For years, Johnny Carson and Jay Leno entertained late-night audience with monologues. Their comedy was styled to mid-America. Unlike Letterman, Fallon, Colbert or Kimmel, it wasn't meant to be hip or cutting-edge, just what was in the news.

If you were a public official, cracking that monologue was a mixed blessing. If meant you were someone of note.

It also meant there was something about you – a flaw, a deficiency, or a personality trait – that made for easy lampooning.

Worst of all: done so often, the audience could anticipate where the joke was going.

Take George W. Bush. The punch-line: none-too-bright.

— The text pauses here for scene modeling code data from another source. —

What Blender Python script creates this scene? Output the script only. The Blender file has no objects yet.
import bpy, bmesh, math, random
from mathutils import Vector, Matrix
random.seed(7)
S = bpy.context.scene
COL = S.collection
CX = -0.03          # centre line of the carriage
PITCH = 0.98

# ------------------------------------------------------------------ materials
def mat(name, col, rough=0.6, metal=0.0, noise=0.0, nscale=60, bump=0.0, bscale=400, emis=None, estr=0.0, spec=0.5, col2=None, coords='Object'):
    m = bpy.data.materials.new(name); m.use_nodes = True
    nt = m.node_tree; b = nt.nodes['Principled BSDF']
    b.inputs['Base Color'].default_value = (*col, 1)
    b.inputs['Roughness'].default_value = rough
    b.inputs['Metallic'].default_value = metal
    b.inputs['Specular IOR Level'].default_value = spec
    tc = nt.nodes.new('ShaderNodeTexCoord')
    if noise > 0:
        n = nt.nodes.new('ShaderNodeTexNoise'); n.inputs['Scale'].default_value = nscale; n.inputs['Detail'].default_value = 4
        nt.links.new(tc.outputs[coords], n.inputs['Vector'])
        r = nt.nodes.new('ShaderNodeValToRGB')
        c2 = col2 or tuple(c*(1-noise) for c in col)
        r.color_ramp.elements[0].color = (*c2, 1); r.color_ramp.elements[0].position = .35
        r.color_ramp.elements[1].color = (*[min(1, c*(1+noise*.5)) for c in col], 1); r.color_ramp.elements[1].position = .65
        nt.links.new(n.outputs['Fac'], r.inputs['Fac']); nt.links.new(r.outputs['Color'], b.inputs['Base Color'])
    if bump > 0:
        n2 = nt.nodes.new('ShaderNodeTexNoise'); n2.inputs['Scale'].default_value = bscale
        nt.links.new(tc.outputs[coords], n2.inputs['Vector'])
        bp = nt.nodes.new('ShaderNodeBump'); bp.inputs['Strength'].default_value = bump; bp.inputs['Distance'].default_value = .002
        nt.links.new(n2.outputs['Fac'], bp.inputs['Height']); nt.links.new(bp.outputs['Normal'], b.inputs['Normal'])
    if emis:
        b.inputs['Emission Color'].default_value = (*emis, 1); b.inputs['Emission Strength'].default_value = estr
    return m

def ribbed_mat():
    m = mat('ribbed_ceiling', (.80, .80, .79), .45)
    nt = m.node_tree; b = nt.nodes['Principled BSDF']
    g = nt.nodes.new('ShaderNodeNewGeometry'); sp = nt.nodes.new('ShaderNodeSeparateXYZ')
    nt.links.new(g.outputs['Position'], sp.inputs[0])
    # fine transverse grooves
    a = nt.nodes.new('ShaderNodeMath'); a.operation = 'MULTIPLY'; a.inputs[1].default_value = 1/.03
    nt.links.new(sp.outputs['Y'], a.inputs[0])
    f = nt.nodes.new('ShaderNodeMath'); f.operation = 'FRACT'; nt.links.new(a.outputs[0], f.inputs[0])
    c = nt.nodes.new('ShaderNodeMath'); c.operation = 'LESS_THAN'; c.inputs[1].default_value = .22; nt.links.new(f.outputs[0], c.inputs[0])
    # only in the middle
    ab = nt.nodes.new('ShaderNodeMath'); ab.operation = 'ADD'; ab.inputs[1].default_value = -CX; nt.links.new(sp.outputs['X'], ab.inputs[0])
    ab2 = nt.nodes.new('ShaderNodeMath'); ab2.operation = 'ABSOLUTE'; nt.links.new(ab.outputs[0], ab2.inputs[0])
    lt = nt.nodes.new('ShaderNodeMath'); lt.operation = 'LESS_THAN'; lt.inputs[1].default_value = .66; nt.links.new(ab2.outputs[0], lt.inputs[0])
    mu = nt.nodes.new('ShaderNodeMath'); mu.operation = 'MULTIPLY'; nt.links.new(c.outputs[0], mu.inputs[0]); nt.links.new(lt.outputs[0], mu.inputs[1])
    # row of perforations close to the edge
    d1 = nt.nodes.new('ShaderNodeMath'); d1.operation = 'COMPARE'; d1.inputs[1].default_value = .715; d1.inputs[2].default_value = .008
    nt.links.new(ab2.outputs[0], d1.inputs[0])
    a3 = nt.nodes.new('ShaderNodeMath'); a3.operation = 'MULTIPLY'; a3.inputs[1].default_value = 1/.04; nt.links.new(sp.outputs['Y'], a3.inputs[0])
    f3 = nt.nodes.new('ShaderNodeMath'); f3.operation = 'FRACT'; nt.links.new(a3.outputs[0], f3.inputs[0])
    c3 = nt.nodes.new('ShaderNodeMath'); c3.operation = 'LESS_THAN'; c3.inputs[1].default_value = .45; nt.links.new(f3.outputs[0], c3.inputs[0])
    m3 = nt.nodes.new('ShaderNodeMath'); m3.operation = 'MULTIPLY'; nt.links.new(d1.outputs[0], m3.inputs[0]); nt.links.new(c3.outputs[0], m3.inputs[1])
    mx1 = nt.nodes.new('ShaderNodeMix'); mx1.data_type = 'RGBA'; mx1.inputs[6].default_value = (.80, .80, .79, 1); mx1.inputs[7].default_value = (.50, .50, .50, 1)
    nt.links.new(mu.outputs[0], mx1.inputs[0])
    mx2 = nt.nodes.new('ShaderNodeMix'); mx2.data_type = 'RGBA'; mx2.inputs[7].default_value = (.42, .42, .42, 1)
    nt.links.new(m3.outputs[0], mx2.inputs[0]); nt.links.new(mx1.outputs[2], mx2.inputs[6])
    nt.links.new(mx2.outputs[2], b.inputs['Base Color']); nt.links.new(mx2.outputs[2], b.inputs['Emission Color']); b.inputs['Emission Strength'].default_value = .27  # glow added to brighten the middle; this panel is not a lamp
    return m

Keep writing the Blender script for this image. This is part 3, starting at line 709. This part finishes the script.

Bill Clinton? All monologue roads lead to sex.

And Hillary? A shady character and/or the oddness of her marriage.

How, then, does she unring the bell of being comedy-fodder for nearly a quarter of a century? A 55-minute speech in Philadelphia isn't enough. The too-cute language on guns and finding common ground in Washington doesn't come across as convincing – not with an agenda that's largely dead on arrival with a Republican majority in either the U.S. House or Senate.